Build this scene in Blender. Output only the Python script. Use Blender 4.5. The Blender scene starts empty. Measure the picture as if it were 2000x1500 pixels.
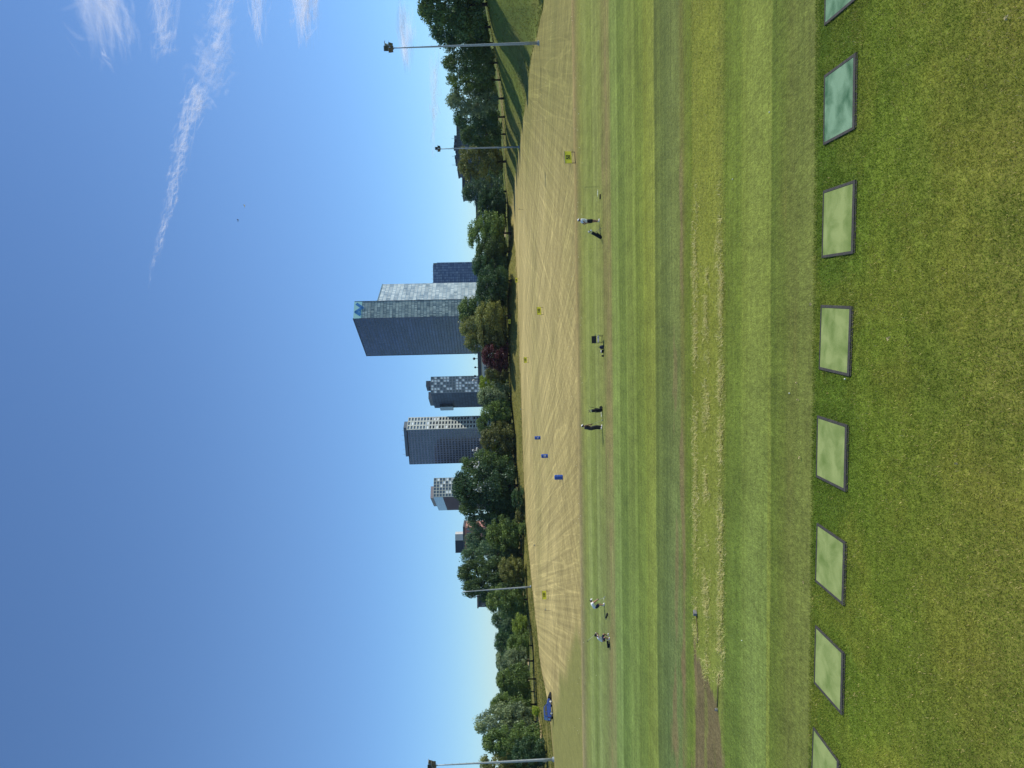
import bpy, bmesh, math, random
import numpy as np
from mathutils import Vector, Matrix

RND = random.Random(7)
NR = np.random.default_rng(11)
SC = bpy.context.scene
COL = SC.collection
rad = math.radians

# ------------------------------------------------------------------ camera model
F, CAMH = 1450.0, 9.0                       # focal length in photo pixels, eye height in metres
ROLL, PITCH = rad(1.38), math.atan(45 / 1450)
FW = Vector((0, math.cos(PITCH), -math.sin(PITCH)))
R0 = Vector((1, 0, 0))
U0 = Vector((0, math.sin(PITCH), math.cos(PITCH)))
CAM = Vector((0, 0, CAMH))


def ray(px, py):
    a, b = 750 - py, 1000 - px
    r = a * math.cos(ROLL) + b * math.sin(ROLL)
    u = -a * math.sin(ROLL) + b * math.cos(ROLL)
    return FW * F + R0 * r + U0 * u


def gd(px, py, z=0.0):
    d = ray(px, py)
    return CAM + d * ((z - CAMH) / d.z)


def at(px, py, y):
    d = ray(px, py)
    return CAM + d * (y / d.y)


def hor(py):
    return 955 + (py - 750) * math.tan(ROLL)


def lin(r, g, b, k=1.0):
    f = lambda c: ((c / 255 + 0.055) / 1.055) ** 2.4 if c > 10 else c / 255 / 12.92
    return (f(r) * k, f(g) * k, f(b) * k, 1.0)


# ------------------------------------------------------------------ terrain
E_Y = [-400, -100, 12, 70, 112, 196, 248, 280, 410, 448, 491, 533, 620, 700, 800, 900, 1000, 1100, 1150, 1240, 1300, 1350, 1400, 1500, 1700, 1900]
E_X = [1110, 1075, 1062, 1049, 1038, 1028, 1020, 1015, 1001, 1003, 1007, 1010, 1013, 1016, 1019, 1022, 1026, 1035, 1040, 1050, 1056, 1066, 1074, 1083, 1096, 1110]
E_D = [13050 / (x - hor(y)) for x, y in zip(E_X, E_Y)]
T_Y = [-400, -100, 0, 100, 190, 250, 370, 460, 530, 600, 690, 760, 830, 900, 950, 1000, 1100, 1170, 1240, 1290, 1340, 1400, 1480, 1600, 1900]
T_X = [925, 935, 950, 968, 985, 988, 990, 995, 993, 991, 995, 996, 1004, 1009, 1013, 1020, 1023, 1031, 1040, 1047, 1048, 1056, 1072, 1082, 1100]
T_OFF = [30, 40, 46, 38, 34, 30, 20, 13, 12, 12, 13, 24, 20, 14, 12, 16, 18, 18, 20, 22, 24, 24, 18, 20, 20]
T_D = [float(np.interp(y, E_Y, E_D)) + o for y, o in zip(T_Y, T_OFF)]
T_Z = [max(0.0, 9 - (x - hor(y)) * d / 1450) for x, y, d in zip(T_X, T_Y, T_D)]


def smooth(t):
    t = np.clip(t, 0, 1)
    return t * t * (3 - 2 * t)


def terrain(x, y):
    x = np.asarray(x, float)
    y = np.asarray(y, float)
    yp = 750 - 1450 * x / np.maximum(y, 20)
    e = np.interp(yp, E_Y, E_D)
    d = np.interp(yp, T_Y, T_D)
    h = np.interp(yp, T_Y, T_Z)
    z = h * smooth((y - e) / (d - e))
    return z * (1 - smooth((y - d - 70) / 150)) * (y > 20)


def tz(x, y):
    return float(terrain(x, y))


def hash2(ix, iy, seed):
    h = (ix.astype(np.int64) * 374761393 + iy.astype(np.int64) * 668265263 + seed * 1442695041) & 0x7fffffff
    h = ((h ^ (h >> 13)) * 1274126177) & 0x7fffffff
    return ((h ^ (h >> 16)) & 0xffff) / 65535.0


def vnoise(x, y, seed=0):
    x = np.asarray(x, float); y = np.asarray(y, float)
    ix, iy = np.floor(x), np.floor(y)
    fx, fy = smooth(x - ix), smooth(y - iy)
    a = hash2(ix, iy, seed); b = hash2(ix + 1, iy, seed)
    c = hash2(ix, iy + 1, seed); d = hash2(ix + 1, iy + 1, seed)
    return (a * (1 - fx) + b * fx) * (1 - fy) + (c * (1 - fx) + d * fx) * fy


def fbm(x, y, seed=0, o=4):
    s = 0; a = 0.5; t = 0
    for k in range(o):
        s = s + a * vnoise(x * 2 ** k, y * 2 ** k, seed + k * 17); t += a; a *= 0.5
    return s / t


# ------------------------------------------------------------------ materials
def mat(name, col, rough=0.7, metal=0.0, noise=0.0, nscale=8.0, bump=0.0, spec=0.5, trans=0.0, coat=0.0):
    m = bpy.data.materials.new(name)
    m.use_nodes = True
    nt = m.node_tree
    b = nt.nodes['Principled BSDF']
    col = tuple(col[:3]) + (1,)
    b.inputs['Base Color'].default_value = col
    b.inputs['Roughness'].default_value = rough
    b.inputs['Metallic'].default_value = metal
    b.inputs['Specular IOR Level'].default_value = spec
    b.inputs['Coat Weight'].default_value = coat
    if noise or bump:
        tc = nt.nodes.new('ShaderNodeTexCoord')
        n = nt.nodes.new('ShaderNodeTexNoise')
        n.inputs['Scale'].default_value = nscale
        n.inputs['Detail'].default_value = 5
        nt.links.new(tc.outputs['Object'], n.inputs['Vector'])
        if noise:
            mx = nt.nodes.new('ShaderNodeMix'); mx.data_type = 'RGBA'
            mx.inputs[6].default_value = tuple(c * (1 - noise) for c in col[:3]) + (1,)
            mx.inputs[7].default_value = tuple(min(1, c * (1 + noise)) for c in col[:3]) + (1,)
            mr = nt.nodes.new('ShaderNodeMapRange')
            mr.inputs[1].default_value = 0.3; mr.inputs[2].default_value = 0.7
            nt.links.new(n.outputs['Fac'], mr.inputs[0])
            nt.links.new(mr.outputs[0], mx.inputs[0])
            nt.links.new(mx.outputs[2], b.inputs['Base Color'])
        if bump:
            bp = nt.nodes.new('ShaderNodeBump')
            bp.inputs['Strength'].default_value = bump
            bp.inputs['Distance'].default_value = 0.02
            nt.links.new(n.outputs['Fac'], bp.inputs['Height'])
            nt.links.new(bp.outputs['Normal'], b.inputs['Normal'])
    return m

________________

Requirement: Reproduce the material word for word. Any pictures should be left out of the copy.

Reply to the exercise:
Build this scene in Blender. Output only the Python script. Use Blender 4.5. The Blender scene starts empty. Measure the picture as if it were 2000x1500 pixels.
import bpy, bmesh, math, random
import numpy as np
from mathutils import Vector, Matrix

RND = random.Random(7)
NR = np.random.default_rng(11)
SC = bpy.context.scene
COL = SC.collection
rad = math.radians

# ------------------------------------------------------------------ camera model
F, CAMH = 1450.0, 9.0                       # focal length in photo pixels, eye height in metres
ROLL, PITCH = rad(1.38), math.atan(45 / 1450)
FW = Vector((0, math.cos(PITCH), -math.sin(PITCH)))
R0 = Vector((1, 0, 0))
U0 = Vector((0, math.sin(PITCH), math.cos(PITCH)))
CAM = Vector((0, 0, CAMH))


def ray(px, py):
    a, b = 750 - py, 1000 - px
    r = a * math.cos(ROLL) + b * math.sin(ROLL)
    u = -a * math.sin(ROLL) + b * math.cos(ROLL)
    return FW * F + R0 * r + U0 * u


def gd(px, py, z=0.0):
    d = ray(px, py)
    return CAM + d * ((z - CAMH) / d.z)


def at(px, py, y):
    d = ray(px, py)
    return CAM + d * (y / d.y)


def hor(py):
    return 955 + (py - 750) * math.tan(ROLL)


def lin(r, g, b, k=1.0):
    f = lambda c: ((c / 255 + 0.055) / 1.055) ** 2.4 if c > 10 else c / 255 / 12.92
    return (f(r) * k, f(g) * k, f(b) * k, 1.0)


# ------------------------------------------------------------------ terrain
E_Y = [-400, -100, 12, 70, 112, 196, 248, 280, 410, 448, 491, 533, 620, 700, 800, 900, 1000, 1100, 1150, 1240, 1300, 1350, 1400, 1500, 1700, 1900]
E_X = [1110, 1075, 1062, 1049, 1038, 1028, 1020, 1015, 1001, 1003, 1007, 1010, 1013, 1016, 1019, 1022, 1026, 1035, 1040, 1050, 1056, 1066, 1074, 1083, 1096, 1110]
E_D = [13050 / (x - hor(y)) for x, y in zip(E_X, E_Y)]
T_Y = [-400, -100, 0, 100, 190, 250, 370, 460, 530, 600, 690, 760, 830, 900, 950, 1000, 1100, 1170, 1240, 1290, 1340, 1400, 1480, 1600, 1900]
T_X = [925, 935, 950, 968, 985, 988, 990, 995, 993, 991, 995, 996, 1004, 1009, 1013, 1020, 1023, 1031, 1040, 1047, 1048, 1056, 1072, 1082, 1100]
T_OFF = [30, 40, 46, 38, 34, 30, 20, 13, 12, 12, 13, 24, 20, 14, 12, 16, 18, 18, 20, 22, 24, 24, 18, 20, 20]
T_D = [float(np.interp(y, E_Y, E_D)) + o for y, o in zip(T_Y, T_OFF)]
T_Z = [max(0.0, 9 - (x - hor(y)) * d / 1450) for x, y, d in zip(T_X, T_Y, T_D)]


def smooth(t):
    t = np.clip(t, 0, 1)
    return t * t * (3 - 2 * t)


def terrain(x, y):
    x = np.asarray(x, float)
    y = np.asarray(y, float)
    yp = 750 - 1450 * x / np.maximum(y, 20)
    e = np.interp(yp, E_Y, E_D)
    d = np.interp(yp, T_Y, T_D)
    h = np.interp(yp, T_Y, T_Z)
    z = h * smooth((y - e) / (d - e))
    return z * (1 - smooth((y - d - 70) / 150)) * (y > 20)


def tz(x, y):
    return float(terrain(x, y))


def hash2(ix, iy, seed):
    h = (ix.astype(np.int64) * 374761393 + iy.astype(np.int64) * 668265263 + seed * 1442695041) & 0x7fffffff
    h = ((h ^ (h >> 13)) * 1274126177) & 0x7fffffff
    return ((h ^ (h >> 16)) & 0xffff) / 65535.0


def vnoise(x, y, seed=0):
    x = np.asarray(x, float); y = np.asarray(y, float)
    ix, iy = np.floor(x), np.floor(y)
    fx, fy = smooth(x - ix), smooth(y - iy)
    a = hash2(ix, iy, seed); b = hash2(ix + 1, iy, seed)
    c = hash2(ix, iy + 1, seed); d = hash2(ix + 1, iy + 1, seed)
    return (a * (1 - fx) + b * fx) * (1 - fy) + (c * (1 - fx) + d * fx) * fy


def fbm(x, y, seed=0, o=4):
    s = 0; a = 0.5; t = 0
    for k in range(o):
        s = s + a * vnoise(x * 2 ** k, y * 2 ** k, seed + k * 17); t += a; a *= 0.5
    return s / t


# ------------------------------------------------------------------ materials
def mat(name, col, rough=0.7, metal=0.0, noise=0.0, nscale=8.0, bump=0.0, spec=0.5, trans=0.0, coat=0.0):
    m = bpy.data.materials.new(name)
    m.use_nodes = True
    nt = m.node_tree
    b = nt.nodes['Principled BSDF']
    col = tuple(col[:3]) + (1,)
    b.inputs['Base Color'].default_value = col
    b.inputs['Roughness'].default_value = rough
    b.inputs['Metallic'].default_value = metal
    b.inputs['Specular IOR Level'].default_value = spec
    b.inputs['Coat Weight'].default_value = coat
    if noise or bump:
        tc = nt.nodes.new('ShaderNodeTexCoord')
        n = nt.nodes.new('ShaderNodeTexNoise')
        n.inputs['Scale'].default_value = nscale
        n.inputs['Detail'].default_value = 5
        nt.links.new(tc.outputs['Object'], n.inputs['Vector'])
        if noise:
            mx = nt.nodes.new('ShaderNodeMix'); mx.data_type = 'RGBA'
            mx.inputs[6].default_value = tuple(c * (1 - noise) for c in col[:3]) + (1,)
            mx.inputs[7].default_value = tuple(min(1, c * (1 + noise)) for c in col[:3]) + (1,)
            mr = nt.nodes.new('ShaderNodeMapRange')
            mr.inputs[1].default_value = 0.3; mr.inputs[2].default_value = 0.7
            nt.links.new(n.outputs['Fac'], mr.inputs[0])
            nt.links.new(mr.outputs[0], mx.inputs[0])
            nt.links.new(mx.outputs[2], b.inputs['Base Color'])
        if bump:
            bp = nt.nodes.new('ShaderNodeBump')
            bp.inputs['Strength'].default_value = bump
            bp.inputs['Distance'].default_value = 0.02
            nt.links.new(n.outputs['Fac'], bp.inputs['Height'])
            nt.links.new(bp.outputs['Normal'], b.inputs['Normal'])
    return m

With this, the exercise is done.